Choosing to perceive humans as doing anything out of a "desire to please" is projecting some really nice motivations on our species. I could look at almost any behavior and trace its motivation back to some sort of reward that the human gets for it: play nice, and you can have a cookie; be faithful and you can keep your wife and comfortable home environment; go golfing with your boss and you can get a promotion. Our brains may be far more able to connect long-term consequences to our short-term actions than dogs' brains are, but to me that's just one more example where we've finessed some really basic brain imprints. Above all, in all cultures, seems to be imprinted this primary social rule: "Follow our norms, and you can stay part of our social group.
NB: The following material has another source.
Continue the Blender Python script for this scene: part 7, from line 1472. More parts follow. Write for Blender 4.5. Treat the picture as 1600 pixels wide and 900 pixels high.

Break those norms, and you are ostracized."

 

So... I'd say dogs do things out of a "desire to please" in much the same way humans do. They are wired to live in a social environment, and their lemon brains are tricky enough to work out that some behaviors lead to positive social rewards, while others lead to uncomfortable consequences. I do think my dog likes it when I'm happy and pleased with him, in the same way any small child likes to receive praise from his or her parents. Meanwhile, the parent likes the feedback he gets when he DOES praise his small child, and willingly works to create that situation again and again. We do the dance of behaviors that please each other... and the reward is a stable social system in our little "packs."